Joe Walsh (BROADWAY BABY)


I really cannot say anything about Joe Walsh that would sum him up better than his own sweet words. Take this: “It’s not important that a show hosted by Jo Caulfield is essentially starting at the bottom of a steep hill, as stimulating as her observational comedy and mundane audience interaction are.” So, you’re starting from the position that we ALL dislike Jo Caulfield because you do? Sterling work. Let’s continue with Walsh’s appreciation of Tim Vine:

“A song, ‘Pen Behind the Ear’, plays throughout the auditorium as he attempts to catch a biro on the back of his ear, lasting for thirty seconds or so. He played this song seven times, at which point I think even his most stalwart fans were beginning to falter. We sat there watching a man aware that he was doing something entirely uninteresting, aware that the time was pushing on midnight and we had homes to go to, but who did not stop until, mercifully, after eight rounds of the song, he succeeded. And why did he keep trying? Because this was about him.”

Words fail me. Not because I’ve seen a room destroyed by ‘Pen Behind The Ear’. Not because of the (always unforgivable) insinuation that the reviewer has something better to do. Not even the astounding lack of empathy for a performer doing something that may not be working this time around (what SHOULD he have done, just abandon the gag?) Not even the basic comedy nous that trying the audience’s patience is THE ENTIRE POINT OF THE JOKE. Not even, by itself, the assumption that Tim Vine was on some sort of ego trip trying to entertain a crowd for charity, for free, on his one day off. It’s none of that, and all of that. It’s the oily, cloying arrogance that oozes out of Walsh’s every syllable.

Walsh clearly sees himself as a bit of a giant slayer, and one with unimpeachable views about what comedy should be. This is all very well, but his casual assassinations don’t make him look nearly as big or clever as he thinks they do.

Walsh’s reviews are long, and there’s an awful lot of throat-clearing before he gets to the point (His Barnardos Event review rattles on for three paragraphs before he even starts to discuss the gig). It’s as if he’s doing a drum roll for himself before he arrives at his earth-shattering pronouncements.

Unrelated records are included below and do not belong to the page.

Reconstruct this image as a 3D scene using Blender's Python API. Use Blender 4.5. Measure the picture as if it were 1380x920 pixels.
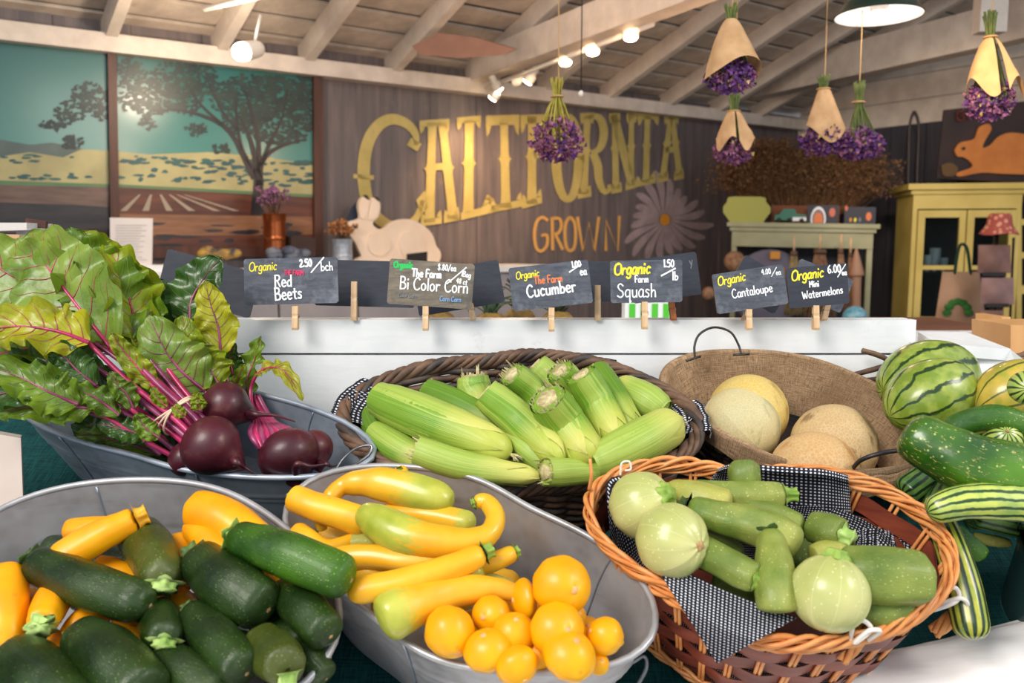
import bpy, math, random
from mathutils import Vector, Matrix, noise
random.seed(7)
S = bpy.context.scene
for o in list(bpy.data.objects): bpy.data.objects.remove(o)
C = S.collection
V = Vector
PI = math.pi
# ------------------------------------------------------------------ camera
F = 1150.0                      # focal length in pixels of the 1380 wide frame
PITCH = math.radians(6.45)
CAM = V((0, 0, 1.5))
cam = bpy.data.cameras.new('camera'); co = bpy.data.objects.new('camera', cam); C.objects.link(co)
co.location = CAM; co.rotation_euler = (PI / 2 - PITCH, 0, 0)
cam.sensor_width = 36; cam.lens = 36 * F / 1380; cam.clip_start = .01
cam.dof.use_dof = True; cam.dof.focus_distance = 1.3; cam.dof.aperture_fstop = 5.6
S.camera = co
# ------------------------------------------------------------------ world: open daylight at the shop front
W = bpy.data.worlds.new('World'); S.world = W; W.use_nodes = True
W.node_tree.nodes['Background'].inputs[0].default_value = (.80, .90, 1.0, 1)
W.node_tree.nodes['Background'].inputs[1].default_value = .50
def area(name, loc, target, size, power, col, sy=None):
    l = bpy.data.lights.new(name, 'AREA'); l.energy = power; l.size = size; l.color = col
    if sy: l.shape = 'RECTANGLE'; l.size_y = sy
    o = bpy.data.objects.new(name, l); C.objects.link(o); o.location = loc
    o.rotation_euler = (V(target) - V(loc)).to_track_quat('-Z', 'Y').to_euler()
    return o
area('daylight_front', (-1.6, -1.2, 3.6), (0.1, 1.2, 1.1), 1.5, 82, (1, .95, .87))
area('daylight_right', (2.6, 0.0, 2.9), (0.4, 1.2, 1.1), 0.9, 26, (1, .93, .84))
def spot(loc, target, power, col=(1, .62, .30), ang=70, r=.04):
    l = bpy.data.lights.new('spot', 'SPOT'); l.energy = power; l.color = col; l.spot_size = math.radians(ang); l.spot_blend = .8
    l.shadow_soft_size = r
    o = bpy.data.objects.new('spot', l); C.objects.link(o); o.location = loc
    o.rotation_euler = (V(target) - V(loc)).to_track_quat('-Z', 'Y').to_euler()
def bulb(loc, power, col=(1, .66, .36), r=.06):
    l = bpy.data.lights.new('bulb', 'POINT'); l.energy = power; l.color = col; l.shadow_soft_size = r
    o = bpy.data.objects.new('bulb', l); C.objects.link(o); o.location = loc
S.view_settings.view_transform = 'Standard'
S.view_settings.look = 'None'
S.view_settings.exposure = 0.70
S.view_settings.gamma = 1
S.view_settings.use_curve_mapping = False
# ------------------------------------------------------------------ helpers
def ray(px, py):
    x = (px - 690) / F; y = -(py - 460) / F
    return V((x, math.cos(PITCH) + y * math.sin(PITCH), -math.sin(PITCH) + y * math.cos(PITCH)))
def at(px, py, Y):
    r = ray(px, py); return CAM + r * (Y / r.y)
def onpl(px, py, P0, n):
    r = ray(px, py); return CAM + r * ((P0 - CAM).dot(n) / r.dot(n))
def onz(px, py, z):
    r = ray(px, py); return CAM + r * ((z - CAM.z) / r.z)
def srgb(r, g, b):
    f = lambda c: (c / 255 / 12.92) if c / 255 <= .04045 else ((c / 255 + .055) / 1.055) ** 2.4
    return (f(r), f(g), f(b), 1)
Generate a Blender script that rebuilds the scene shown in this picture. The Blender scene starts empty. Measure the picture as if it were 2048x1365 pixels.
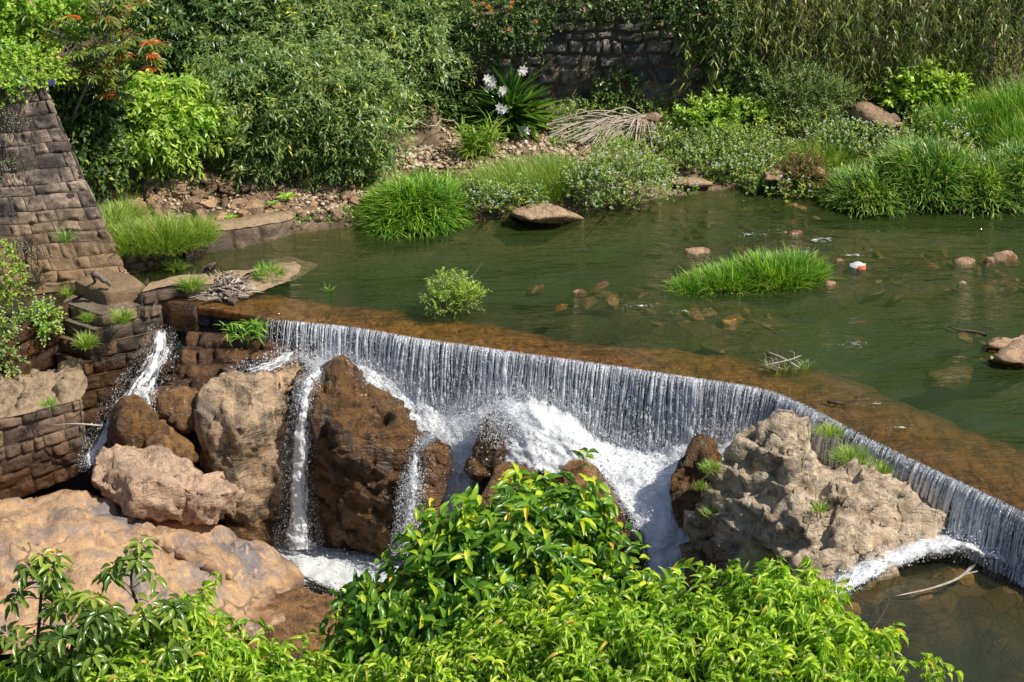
import bpy, bmesh, math, random
import numpy as np
from mathutils import Vector
R = random.Random(7)
NP = np.random.default_rng(11)
scene = bpy.context.scene
COL = scene.collection
# ------------------------------------------------------------------ camera geometry (photo frame 2048x1365)
F_PX = 3822.0
PITCH = math.radians(26.0)
CAM = np.array([0.0, 0.0, 11.3])
CP, SP = math.cos(PITCH), math.sin(PITCH)
def ray(px, py):
    u = (px-1024.0)/F_PX; v = (py-682.5)/F_PX
    return np.array([u, CP - v*SP, -SP - v*CP])
def P(px, py, z=0.0):
    d = ray(px, py); t = (z-CAM[2])/d[2]
    return CAM + d*t
def Q(px, py, y):
    d = ray(px, py); t = y/d[1]
    return CAM + d*t
def ppm(p):
    return F_PX/(p[1]*CP + (CAM[2]-p[2])*SP)
# ------------------------------------------------------------------ noise
_perm = np.random.default_rng(3).permutation(256)
_perm = np.concatenate([_perm]*3)
_g = np.random.default_rng(4).normal(size=(256, 3)); _g /= np.linalg.norm(_g, axis=1)[:, None]
def perlin(p):
    p = np.asarray(p, float)
    i = np.floor(p).astype(int); f = p-i; i &= 255
    w = f*f*f*(f*(f*6-15)+10)
    out = 0
    for dx in (0, 1):
        for dy in (0, 1):
            for dz in (0, 1):
                h = _perm[_perm[_perm[(i[:, 0]+dx) & 255]+((i[:, 1]+dy) & 255)]+((i[:, 2]+dz) & 255)]
                g = _g[h]
                d = g[:, 0]*(f[:, 0]-dx)+g[:, 1]*(f[:, 1]-dy)+g[:, 2]*(f[:, 2]-dz)
                wx = w[:, 0] if dx else 1-w[:, 0]; wy = w[:, 1] if dy else 1-w[:, 1]; wz = w[:, 2] if dz else 1-w[:, 2]
                out = out + d*wx*wy*wz
    return out*1.6
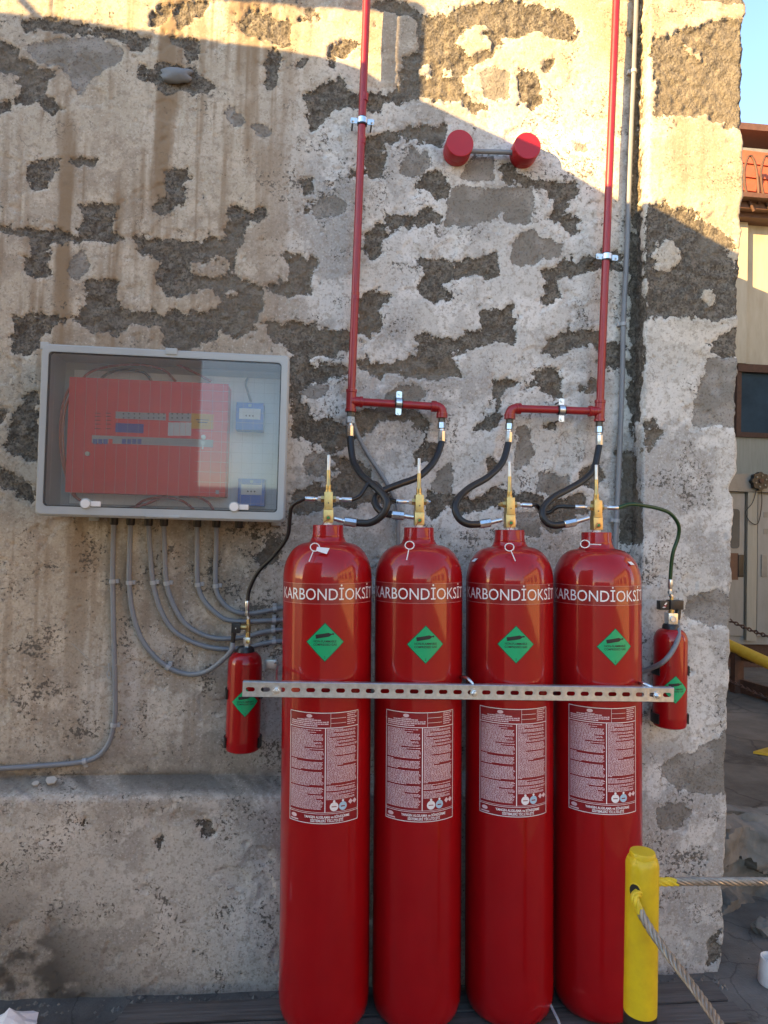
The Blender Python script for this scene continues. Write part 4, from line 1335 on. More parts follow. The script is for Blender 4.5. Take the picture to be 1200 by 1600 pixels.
big_hose('thick black hose from the right tee curling to the rightmost cylinder', tB, [(936, 705, -0.06), (928, 732, -0.10), (912, 750, -0.14), (887, 765, -0.19), (865, 777, -0.23), (850, 792, -0.26), (848, 806, -0.28), (855, 817, -0.285), (867, 821, -0.285)], ((881, 819, VY), (900, 815, VY)), (920, 809, VY))


def port(i, side):
    """pilot port of cylinder i on its left (-1) or right (+1)"""
    x = CX[i] + 0.0195 * (1.35 - 0.055) + side * 0.0225
    zz_ = CH + 0.078
    return Vector((x - 0.0195 * zz_, CYL_Y, 0.055 + zz_ + side * 0.0195 * 0.0225))


def pilot(lab, p0, d0, pts, p1, d1, m=BLACK, name='pilot_hose'):
    t_ = thing(name, lab, 'hose', p0, 'thin pilot hoses')
    a = end_nuts(t_, p0, d0, False)
    path = [a - d0.normalized() * 0.006, a] + pts
    if p1 is not None:
        e = end_nuts(t_, p1, d1, False)
        path += [e, e - d1.normalized() * 0.006]
    b = MB(); b.tube(catmull(path, 0.006), 0.0062, 12); b.build('rubber_tube', m, t_)
    return t_


XP, XM = Vector((1, 0, 0)), Vector((-1, 0, 0))
pilot('thin black pilot hose linking the leftmost and second cylinder valves', port(0, 1), XP, [at(562, 775, -0.25), at(571, 762, -0.235), at(577, 754, -0.225), at(588, 755, -0.215), at(596, 764, -0.215), at(604, 777, -0.225)], port(1, -1), XM)
pilot('thin black pilot hose linking the third and rightmost cylinder valves', port(2, 1), XP, [at(838, 789, -0.245), at(846, 799, -0.235), at(858, 801, -0.235), at(872, 792, -0.245)], port(3, -1), XM)
EXL = at(385, 936, -0.085)
pilot('thin black pilot hose hanging from the leftmost cylinder down to the left small extinguisher', port(0, -1), XM, [at(457, 790, -0.24), at(453, 809, -0.22), at(449, 838, -0.19), at(430, 866, -0.15), at(404, 893, -0.11), at(390, 920, -0.088)], at(386, 962, -0.085), Vector((0.001, 0, 1)))
pilot('thin dark green hose arching from the rightmost cylinder to the right small extinguisher', port(3, 1), XP, [at(985, 788, -0.255), at(1005, 790, -0.245), at(1030, 795, -0.22), at(1048, 803, -0.20), at(1060, 820, -0.18), at(1060, 838, -0.17), at(1052, 862, -0.165), at(1049, 882, -0.16)], at(1047, 928, -0.155), Vector((0.002, 0, 1)), GREENH, 'green_hose')
# blanking plugs on the unused ports
for i, sd, lab in ((1, 1, 'hexagonal blanking plug on the right port of the second cylinder valve'), (2, -1, 'hexagonal blanking plug on the left port of the third cylinder valve')):
    p = port(i, sd); d = Vector((sd, 0, 0))
    b = MB(); hexnut(b, p, p + d * 0.007, 0.0075); b.tube([p + d * 0.0068, p + d * 0.013], 0.0045, 8)
    tag(b.build('blanking_plug', STEEL if i == 1 else BRASS), lab, 'plug')


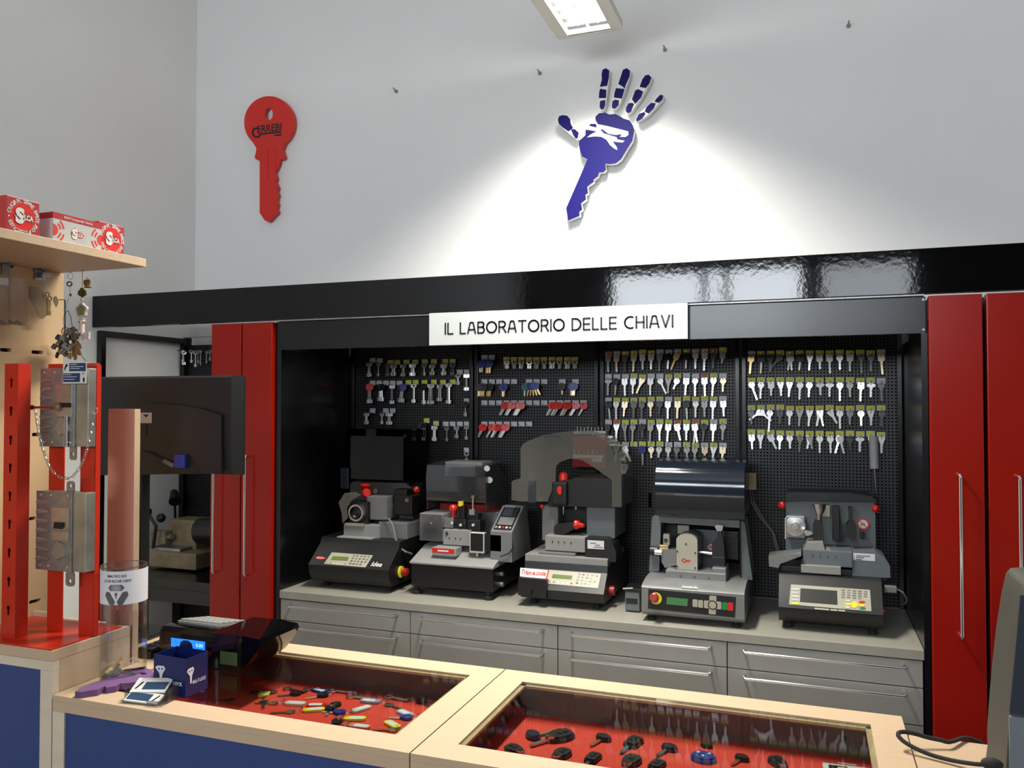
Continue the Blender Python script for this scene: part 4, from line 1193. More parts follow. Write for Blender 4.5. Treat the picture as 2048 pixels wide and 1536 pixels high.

Yet, when he likes something – really, really likes it – Walsh stops talking out of his nether reaches and properly engages with the thing. His Richard Herring review, for instance, is bubbly and insightful and only about 50 words overlong rather than 200. Here, his overblown turn of phrase comes across as charmingly eccentric rather than unhinged. “Even when he discusses masturbation, he veers clear of crassness and plants his flag sternly upon the knoll of insightful humour,” writes Walsh. Well, let us all bend our steps to that impossible knoll.